Quantum Computing: The Double Slit Experiment

Seven weeks ago, I started a course offered by IBM and The Coding School on Quantum Computing. At the time I really didn't know much about Quantum Mechanics(I still don't). I had read fascinating articles about Schrödinger's Cat and qubits(quantum bits) being a combination of both 0 and 1 at the same time, but I had no clue as to how these articles could be true and what the implications of these phenomena are.

A simple definition for Quantum Computing is the use of quantum mechanics to manipulate qubits in favorable ways. An important property of quantum mechanics is called 'interference' and a perfect example of it is found in the Double Slit and Quantum Eraser experiments.

The Double Slit Experiment:

If you're like most people, you probably think of light as something that allows us to see. You've might have heard that different colors of light exist as waves with different lengths. However, you might have also heard that light exists as individual particles called photons that bounce off objects, like mirrors, in predictable patterns. So what is light? A wave? A particle?    

Imagine cutting two slits in a box and shinning a light perpendicular to the box. You would probably expect to see two corresponding groups of light that match the shape of the slits.

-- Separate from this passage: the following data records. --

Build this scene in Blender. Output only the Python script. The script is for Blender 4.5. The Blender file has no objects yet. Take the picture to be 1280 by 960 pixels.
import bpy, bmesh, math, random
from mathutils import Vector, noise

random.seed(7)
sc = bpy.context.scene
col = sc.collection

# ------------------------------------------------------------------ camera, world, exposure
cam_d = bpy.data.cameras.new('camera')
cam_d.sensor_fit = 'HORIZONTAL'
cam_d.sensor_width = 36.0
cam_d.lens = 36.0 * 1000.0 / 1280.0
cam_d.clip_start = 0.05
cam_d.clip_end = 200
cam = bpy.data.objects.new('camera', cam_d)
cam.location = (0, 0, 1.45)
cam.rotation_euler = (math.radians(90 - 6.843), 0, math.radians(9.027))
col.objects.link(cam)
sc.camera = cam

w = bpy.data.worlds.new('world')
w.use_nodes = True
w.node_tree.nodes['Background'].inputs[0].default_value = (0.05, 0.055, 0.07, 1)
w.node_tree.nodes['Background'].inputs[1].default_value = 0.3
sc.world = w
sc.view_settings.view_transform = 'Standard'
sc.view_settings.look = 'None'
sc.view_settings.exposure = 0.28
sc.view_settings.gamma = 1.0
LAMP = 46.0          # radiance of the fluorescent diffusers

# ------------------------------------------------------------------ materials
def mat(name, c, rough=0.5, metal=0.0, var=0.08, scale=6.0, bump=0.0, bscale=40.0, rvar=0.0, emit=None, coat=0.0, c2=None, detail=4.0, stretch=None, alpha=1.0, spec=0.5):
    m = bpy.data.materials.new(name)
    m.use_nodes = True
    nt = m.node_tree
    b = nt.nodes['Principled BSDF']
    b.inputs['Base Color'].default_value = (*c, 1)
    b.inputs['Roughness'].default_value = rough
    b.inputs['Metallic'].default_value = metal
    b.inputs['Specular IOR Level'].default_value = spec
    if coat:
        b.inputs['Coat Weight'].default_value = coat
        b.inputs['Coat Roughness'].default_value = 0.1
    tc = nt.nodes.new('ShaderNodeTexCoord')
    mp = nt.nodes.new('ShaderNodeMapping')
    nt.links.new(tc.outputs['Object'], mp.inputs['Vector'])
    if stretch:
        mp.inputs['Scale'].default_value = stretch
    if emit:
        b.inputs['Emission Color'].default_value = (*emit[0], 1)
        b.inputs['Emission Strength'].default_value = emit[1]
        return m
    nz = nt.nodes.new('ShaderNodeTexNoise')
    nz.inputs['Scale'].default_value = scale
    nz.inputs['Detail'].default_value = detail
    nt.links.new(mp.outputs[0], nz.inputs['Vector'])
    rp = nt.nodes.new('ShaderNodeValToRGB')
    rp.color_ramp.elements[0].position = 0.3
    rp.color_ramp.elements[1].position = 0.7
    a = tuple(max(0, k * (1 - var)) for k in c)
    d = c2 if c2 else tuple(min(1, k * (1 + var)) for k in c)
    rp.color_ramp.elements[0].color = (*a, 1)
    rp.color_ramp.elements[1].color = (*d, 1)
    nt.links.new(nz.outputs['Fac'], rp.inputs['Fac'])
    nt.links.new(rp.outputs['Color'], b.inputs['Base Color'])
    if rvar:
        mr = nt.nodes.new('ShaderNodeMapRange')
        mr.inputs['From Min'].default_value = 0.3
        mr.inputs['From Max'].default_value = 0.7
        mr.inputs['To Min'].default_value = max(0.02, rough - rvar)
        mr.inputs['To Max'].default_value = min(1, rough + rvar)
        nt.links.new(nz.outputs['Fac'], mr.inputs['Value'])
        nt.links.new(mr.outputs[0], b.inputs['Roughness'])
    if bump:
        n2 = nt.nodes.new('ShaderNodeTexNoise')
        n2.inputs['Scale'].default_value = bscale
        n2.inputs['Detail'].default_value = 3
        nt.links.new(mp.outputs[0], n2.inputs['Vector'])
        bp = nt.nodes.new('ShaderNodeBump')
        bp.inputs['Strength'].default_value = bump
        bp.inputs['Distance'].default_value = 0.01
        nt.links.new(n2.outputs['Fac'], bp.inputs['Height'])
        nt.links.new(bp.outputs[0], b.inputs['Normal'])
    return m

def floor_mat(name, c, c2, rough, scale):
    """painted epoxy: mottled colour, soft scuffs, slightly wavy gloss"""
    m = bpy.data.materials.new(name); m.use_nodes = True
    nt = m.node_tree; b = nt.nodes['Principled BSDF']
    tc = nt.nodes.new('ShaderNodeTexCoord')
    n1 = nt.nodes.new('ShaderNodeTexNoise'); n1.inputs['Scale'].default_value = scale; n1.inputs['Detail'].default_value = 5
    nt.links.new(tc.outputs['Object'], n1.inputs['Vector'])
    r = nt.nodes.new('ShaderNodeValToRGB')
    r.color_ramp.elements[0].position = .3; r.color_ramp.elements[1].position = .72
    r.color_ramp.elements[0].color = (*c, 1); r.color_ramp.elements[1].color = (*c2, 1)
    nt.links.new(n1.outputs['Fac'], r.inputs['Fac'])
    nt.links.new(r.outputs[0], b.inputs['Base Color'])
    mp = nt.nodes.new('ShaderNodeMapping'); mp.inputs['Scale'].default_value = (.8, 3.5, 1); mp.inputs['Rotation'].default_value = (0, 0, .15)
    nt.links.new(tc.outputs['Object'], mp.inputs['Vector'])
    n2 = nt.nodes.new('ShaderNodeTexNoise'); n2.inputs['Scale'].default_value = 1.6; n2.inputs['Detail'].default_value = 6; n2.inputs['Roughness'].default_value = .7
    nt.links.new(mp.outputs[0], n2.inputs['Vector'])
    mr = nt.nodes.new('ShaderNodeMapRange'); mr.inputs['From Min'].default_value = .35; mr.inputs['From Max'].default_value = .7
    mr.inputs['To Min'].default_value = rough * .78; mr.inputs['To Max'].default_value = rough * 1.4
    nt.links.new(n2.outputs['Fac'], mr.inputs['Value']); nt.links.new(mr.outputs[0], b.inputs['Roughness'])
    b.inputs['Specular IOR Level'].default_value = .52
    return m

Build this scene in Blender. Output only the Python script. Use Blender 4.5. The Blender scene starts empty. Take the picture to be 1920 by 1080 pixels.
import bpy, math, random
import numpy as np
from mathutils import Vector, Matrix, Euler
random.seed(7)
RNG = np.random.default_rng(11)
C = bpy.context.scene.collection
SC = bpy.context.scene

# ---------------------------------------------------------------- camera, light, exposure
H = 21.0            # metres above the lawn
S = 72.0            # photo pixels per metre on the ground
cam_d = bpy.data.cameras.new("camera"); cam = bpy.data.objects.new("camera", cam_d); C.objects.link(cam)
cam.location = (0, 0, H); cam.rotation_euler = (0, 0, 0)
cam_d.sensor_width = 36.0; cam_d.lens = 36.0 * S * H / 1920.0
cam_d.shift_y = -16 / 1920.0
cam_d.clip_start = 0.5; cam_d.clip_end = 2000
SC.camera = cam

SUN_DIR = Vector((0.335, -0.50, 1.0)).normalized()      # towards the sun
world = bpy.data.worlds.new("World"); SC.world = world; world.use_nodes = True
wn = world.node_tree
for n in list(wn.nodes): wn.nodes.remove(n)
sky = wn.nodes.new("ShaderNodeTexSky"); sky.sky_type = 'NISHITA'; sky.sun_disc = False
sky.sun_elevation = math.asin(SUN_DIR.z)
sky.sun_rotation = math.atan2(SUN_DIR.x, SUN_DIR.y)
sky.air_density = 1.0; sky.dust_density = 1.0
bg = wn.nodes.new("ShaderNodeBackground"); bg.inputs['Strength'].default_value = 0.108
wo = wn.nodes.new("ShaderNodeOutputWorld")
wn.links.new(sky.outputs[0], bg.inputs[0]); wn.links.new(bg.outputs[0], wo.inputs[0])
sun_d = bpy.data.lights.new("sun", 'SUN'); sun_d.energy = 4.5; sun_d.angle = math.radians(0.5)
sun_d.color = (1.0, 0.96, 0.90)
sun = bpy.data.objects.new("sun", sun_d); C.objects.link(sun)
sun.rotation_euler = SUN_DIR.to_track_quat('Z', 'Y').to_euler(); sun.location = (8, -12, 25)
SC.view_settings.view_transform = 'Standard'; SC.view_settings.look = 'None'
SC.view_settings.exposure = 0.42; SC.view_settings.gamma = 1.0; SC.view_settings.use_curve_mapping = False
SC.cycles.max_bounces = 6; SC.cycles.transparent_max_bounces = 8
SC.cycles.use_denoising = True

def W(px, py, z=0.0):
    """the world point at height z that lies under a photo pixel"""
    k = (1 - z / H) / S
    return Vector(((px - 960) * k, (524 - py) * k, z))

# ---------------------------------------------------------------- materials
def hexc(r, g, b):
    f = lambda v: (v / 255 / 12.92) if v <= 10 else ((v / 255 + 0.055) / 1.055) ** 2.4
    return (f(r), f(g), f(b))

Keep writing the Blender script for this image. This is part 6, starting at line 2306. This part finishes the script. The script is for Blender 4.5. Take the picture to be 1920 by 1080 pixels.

However, you might instead see something like this:

(A double-slit interference of the sunlight passing through two slits ~1 cm long and ~0.5 mm apart. At the top and the bottom of the image the interference on the edge of the slit produces noticeable variation of the brightness. Taken by Aleksandr Berdnikov, https://en.wikipedia.org/wiki/Double-slit_experiment#/media/File:Double_slit_interference.png)

Believe it or not, this image is simply the result of sunlight passing through two slits. It's a good example of the result of a Double Slit experiment. In the rest of this post I'll do my best to explain why this is happening. If you'd like to see an interesting video that does a great job of conducting and explaining this experiment, here's a personal favorite by Veritasium on Youtube:

Thomas Young conducted a Double Slit Experiment as early as 1801, below is a basic diagram:

(Diagram of a Thomas Young Style Double Slit Experiment. Source: https://i2.wp.com/unfoldanswers.com/wp-content/uploads/2020/06/Double-Slit-Experiment.jpg?w=940&ssl=1)

The results of this experiment suggest that light acts as a wave. To understand why, it's important to know some basic properties of waves.

(Diagram of a wave. Source: https://physics.stackexchange.com/questions/291571/how-is-the-combination-of-electric-magnetic-waves-electromagnetic-wave-illus)

Waves are cyclical by nature and we call the distance between cycles of a wave a Wavelength. A high frequency wave will have a low Wavelength, meaning that there will be many cycles at any given period. A low frequency wave will have a high Wavelength, meaning that there will be few cycles at any given period. High points in a wave are called crests while low points in a wave are called troughs. The amplitude of a wave is the height of it's crests or troughs. 

Knowing this we can finally talk about interference. When waves collide they 'interfere' with each other. When a crest combines with a crest or a trough combines with a trough, they combine to create an even greater crest or trough; this is called constructive interference. When a crest combines with a trough they cancel out and collapse; this is called destructive interference.

When you look at images of interference patterns from a double-slit experiment you are seeing the result of waves interfering with each other. In the particular example of light, the biggest crest/trough combinations are the brightest and shown in the center of the image. As you look towards the edges, you notice that the size of these combined crests/troughs vary in brightness(and therefore amplitude). You may also notice different colors at the edges of the pattern. This is caused by the combinations of different light wavelengths. The bars of darkness you see in-between are caused by the destructive interference of crests and troughs.

So this means that light acts as a wave right? Problem solved. Well... not quite. This is where things get weird. As mentioned earlier, light can also be described as the collection of individual photons. When you measure which slits the individual photons go through, suddenly this interference pattern collapses and you are left with..., guess what, two bars of light. Even more strangely, this collapse of the interference pattern can appear to occur retroactively.

This odd retroactive collapse can be observed in a variation of the Double Slit Experiment called the Quantum Eraser Experiment. I'll explain the details of this experiment in another post, which will reveal interesting and odd properties of quantum mechanics, such as quantum entanglement.